WHAT NEEDS TO BE DONE
In the data below, locate the line containing "Generate a Blender" and the line containing "scene.camera = cam", then retype both and everything between them exactly. Pictures are not part of the copy.

DATA SHOWN
• • • •

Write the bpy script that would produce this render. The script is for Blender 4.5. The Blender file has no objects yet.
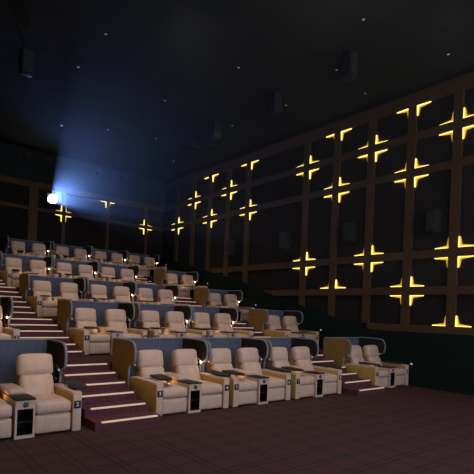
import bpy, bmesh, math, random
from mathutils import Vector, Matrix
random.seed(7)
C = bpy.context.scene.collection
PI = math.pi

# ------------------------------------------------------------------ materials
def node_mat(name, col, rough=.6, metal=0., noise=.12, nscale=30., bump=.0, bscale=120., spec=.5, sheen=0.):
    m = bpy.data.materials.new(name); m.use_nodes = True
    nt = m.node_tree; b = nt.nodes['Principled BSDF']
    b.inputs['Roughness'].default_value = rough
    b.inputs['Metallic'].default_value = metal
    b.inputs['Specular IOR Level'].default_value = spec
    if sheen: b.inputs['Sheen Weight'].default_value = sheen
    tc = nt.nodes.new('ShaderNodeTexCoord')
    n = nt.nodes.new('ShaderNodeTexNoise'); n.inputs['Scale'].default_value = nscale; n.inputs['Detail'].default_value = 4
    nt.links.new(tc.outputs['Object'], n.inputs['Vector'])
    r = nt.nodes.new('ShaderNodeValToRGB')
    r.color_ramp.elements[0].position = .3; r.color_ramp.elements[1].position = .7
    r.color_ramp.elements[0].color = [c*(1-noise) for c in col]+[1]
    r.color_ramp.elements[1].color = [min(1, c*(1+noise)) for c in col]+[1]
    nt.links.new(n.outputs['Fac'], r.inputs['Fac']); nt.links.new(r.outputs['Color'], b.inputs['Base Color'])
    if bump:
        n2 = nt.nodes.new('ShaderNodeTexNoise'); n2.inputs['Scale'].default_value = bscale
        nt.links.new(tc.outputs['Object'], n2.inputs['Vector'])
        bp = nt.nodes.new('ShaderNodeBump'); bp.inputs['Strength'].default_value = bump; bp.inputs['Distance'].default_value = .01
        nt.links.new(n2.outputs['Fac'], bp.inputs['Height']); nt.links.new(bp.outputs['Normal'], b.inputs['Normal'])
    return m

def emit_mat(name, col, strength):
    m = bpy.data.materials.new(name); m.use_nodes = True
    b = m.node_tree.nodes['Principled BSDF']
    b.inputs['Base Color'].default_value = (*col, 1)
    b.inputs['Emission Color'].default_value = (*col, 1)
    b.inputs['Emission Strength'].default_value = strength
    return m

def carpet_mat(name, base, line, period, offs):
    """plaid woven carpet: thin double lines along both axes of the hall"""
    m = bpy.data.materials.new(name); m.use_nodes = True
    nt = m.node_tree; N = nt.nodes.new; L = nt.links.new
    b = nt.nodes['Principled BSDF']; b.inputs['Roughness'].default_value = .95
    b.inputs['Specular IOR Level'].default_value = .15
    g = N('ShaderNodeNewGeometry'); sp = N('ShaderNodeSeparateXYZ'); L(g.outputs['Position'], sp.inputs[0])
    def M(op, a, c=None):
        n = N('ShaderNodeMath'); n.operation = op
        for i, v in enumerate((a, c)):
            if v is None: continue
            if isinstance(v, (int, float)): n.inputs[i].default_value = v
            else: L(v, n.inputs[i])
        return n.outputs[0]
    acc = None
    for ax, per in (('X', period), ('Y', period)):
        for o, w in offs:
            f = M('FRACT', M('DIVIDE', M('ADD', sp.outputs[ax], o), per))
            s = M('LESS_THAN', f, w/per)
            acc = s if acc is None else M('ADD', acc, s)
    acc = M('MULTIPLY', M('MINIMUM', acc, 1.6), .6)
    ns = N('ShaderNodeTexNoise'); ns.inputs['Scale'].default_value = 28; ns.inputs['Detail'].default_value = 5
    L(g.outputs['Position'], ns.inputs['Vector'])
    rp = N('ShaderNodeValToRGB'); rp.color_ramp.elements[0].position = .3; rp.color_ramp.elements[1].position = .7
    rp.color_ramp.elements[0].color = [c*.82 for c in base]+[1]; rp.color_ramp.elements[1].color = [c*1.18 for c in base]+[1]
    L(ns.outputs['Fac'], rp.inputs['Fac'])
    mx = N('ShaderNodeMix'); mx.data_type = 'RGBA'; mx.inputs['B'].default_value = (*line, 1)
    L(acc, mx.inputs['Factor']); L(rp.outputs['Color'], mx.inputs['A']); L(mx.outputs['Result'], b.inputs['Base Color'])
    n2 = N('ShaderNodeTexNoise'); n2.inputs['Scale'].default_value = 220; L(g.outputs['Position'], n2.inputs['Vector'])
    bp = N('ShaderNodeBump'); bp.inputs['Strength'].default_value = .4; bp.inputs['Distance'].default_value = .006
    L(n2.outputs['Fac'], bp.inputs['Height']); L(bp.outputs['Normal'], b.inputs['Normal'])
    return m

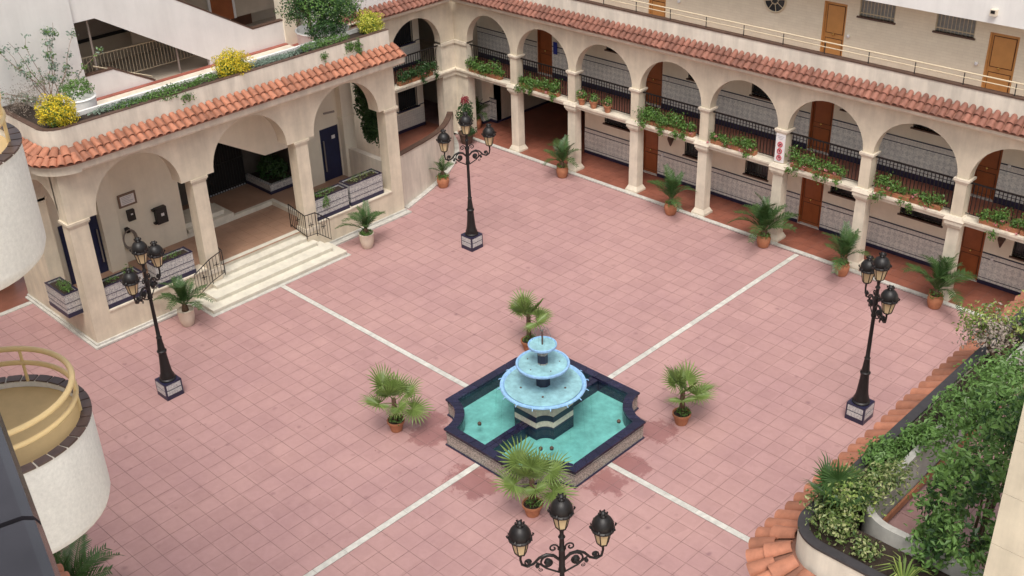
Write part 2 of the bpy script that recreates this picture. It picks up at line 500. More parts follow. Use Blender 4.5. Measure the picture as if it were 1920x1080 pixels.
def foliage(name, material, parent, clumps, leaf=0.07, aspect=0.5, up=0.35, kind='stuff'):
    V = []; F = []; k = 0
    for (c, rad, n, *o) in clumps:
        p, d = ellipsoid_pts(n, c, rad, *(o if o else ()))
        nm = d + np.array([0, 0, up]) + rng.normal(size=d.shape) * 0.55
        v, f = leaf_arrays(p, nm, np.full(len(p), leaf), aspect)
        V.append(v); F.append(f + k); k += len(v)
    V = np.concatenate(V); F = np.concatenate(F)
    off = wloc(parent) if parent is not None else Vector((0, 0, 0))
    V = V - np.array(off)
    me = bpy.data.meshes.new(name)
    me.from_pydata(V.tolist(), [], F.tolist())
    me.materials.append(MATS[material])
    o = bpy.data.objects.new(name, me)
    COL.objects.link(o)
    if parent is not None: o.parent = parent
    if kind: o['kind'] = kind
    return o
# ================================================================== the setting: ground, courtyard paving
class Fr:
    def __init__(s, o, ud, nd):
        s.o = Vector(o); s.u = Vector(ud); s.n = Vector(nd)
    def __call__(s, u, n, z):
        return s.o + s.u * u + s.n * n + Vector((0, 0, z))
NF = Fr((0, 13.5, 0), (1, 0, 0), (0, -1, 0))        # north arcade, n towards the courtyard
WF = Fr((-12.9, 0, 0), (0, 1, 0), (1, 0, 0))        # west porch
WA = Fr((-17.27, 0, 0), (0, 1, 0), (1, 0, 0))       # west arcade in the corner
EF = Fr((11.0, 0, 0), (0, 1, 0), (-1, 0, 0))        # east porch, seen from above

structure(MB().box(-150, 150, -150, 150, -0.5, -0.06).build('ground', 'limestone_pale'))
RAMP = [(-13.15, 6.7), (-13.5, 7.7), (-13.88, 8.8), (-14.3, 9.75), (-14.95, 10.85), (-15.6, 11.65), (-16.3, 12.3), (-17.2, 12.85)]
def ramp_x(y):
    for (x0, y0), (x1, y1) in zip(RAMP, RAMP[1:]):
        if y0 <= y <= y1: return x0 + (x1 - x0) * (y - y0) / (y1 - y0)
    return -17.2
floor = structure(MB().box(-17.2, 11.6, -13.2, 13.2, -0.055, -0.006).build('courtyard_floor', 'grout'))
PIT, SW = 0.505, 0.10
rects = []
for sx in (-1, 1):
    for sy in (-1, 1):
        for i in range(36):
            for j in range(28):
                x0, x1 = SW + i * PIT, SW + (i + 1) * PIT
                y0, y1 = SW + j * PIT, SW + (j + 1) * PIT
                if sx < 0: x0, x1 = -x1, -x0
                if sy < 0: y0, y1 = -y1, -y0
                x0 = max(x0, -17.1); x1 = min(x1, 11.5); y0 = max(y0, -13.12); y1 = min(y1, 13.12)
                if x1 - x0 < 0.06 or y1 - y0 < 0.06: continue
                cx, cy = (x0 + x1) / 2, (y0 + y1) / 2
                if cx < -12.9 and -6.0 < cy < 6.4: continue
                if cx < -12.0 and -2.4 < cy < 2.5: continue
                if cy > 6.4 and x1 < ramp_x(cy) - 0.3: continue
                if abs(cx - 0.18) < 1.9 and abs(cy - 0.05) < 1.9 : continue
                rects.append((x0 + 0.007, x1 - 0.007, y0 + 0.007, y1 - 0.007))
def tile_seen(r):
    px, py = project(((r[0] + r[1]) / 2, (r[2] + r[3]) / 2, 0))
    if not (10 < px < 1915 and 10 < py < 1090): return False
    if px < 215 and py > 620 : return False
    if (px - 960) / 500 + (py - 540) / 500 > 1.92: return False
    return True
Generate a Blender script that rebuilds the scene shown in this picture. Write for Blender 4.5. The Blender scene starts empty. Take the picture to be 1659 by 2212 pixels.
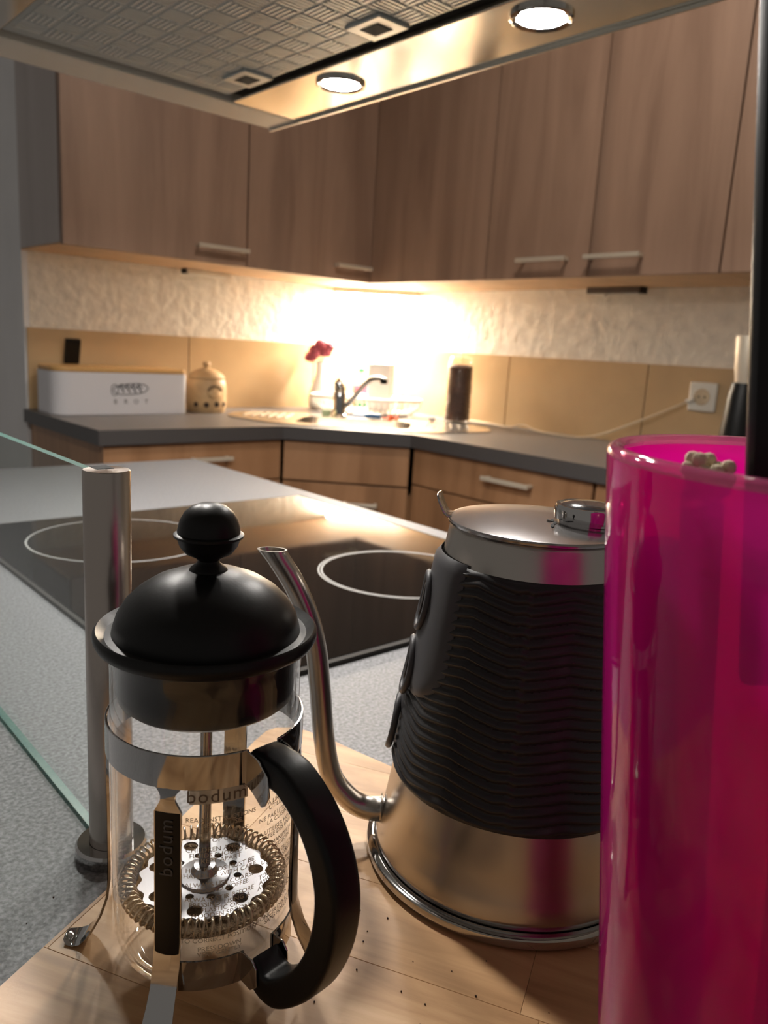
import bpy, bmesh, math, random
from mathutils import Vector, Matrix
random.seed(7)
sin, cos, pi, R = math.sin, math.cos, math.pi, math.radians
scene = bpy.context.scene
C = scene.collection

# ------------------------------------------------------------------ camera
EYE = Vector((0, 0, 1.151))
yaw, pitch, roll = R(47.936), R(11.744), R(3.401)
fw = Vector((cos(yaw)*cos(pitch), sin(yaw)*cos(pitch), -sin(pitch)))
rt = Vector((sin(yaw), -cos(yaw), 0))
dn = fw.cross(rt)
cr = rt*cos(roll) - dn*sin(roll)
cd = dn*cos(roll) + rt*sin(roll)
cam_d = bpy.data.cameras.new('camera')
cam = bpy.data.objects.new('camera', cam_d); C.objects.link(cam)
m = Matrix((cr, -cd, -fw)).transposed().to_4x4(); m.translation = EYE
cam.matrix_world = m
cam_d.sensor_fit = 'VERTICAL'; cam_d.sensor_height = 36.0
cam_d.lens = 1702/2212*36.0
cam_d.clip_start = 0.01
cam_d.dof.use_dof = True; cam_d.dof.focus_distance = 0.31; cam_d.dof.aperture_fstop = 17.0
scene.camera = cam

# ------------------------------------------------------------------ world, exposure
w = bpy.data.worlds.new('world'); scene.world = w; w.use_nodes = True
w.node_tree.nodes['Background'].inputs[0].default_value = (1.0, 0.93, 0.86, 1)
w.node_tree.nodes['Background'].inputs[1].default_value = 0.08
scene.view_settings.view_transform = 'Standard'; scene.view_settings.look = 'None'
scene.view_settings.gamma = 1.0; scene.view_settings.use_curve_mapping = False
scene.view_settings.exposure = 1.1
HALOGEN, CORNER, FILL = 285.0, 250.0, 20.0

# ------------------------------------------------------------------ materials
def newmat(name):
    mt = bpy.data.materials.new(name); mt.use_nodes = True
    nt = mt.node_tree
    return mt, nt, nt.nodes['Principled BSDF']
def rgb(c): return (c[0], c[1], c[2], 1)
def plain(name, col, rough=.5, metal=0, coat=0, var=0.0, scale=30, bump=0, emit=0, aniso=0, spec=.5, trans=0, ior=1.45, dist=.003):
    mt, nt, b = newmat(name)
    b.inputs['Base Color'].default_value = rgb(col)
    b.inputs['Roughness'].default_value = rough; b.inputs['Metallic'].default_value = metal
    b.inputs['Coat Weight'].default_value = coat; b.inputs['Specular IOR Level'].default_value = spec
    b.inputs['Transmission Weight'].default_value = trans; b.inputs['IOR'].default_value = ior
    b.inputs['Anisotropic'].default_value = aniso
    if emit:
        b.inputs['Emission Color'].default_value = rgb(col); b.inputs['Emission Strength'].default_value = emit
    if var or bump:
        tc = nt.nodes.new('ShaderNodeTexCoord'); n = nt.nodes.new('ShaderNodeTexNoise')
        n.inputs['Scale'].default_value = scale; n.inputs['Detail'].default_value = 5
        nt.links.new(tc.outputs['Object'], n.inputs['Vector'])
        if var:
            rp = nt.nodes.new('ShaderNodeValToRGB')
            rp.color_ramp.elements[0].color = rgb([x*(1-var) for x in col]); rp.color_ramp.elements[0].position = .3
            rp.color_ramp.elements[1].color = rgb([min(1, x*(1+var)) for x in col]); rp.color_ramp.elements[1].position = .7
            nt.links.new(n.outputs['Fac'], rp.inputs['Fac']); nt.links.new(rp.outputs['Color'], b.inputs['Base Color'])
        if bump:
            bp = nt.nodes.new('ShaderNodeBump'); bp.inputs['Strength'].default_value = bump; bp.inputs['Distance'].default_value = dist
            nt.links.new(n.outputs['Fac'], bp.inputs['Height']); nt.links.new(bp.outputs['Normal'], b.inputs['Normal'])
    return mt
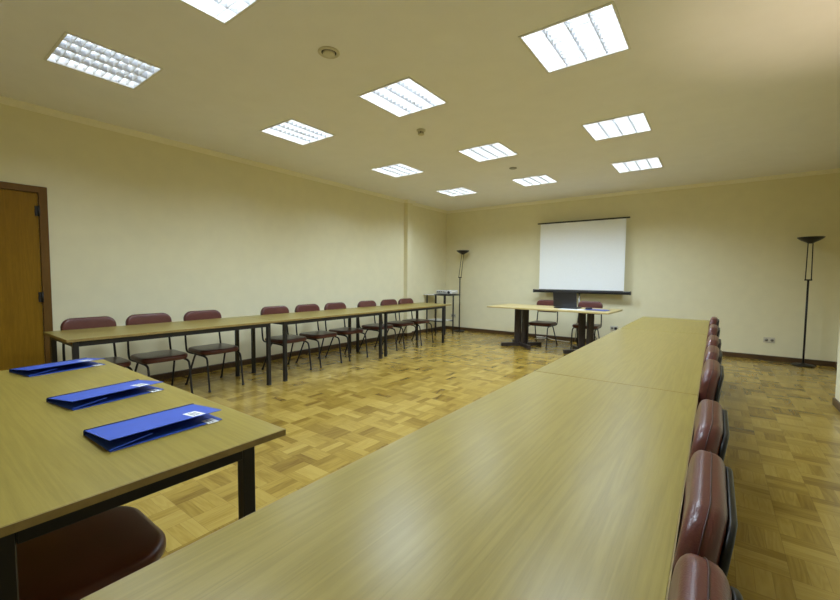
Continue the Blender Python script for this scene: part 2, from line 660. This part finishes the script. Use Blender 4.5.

• • • •

OUTPUT
Generate a Blender script that rebuilds the scene shown in this picture. Write for Blender 4.5. The Blender scene starts empty. Take the picture to be 1659 by 2212 pixels.
import bpy, bmesh, math, random
from mathutils import Vector, Matrix
random.seed(7)
sin, cos, pi, R = math.sin, math.cos, math.pi, math.radians
scene = bpy.context.scene
C = scene.collection

# ------------------------------------------------------------------ camera
EYE = Vector((0, 0, 1.151))
yaw, pitch, roll = R(47.936), R(11.744), R(3.401)
fw = Vector((cos(yaw)*cos(pitch), sin(yaw)*cos(pitch), -sin(pitch)))
rt = Vector((sin(yaw), -cos(yaw), 0))
dn = fw.cross(rt)
cr = rt*cos(roll) - dn*sin(roll)
cd = dn*cos(roll) + rt*sin(roll)
cam_d = bpy.data.cameras.new('camera')
cam = bpy.data.objects.new('camera', cam_d); C.objects.link(cam)
m = Matrix((cr, -cd, -fw)).transposed().to_4x4(); m.translation = EYE
cam.matrix_world = m
cam_d.sensor_fit = 'VERTICAL'; cam_d.sensor_height = 36.0
cam_d.lens = 1702/2212*36.0
cam_d.clip_start = 0.01
cam_d.dof.use_dof = True; cam_d.dof.focus_distance = 0.31; cam_d.dof.aperture_fstop = 17.0
scene.camera = cam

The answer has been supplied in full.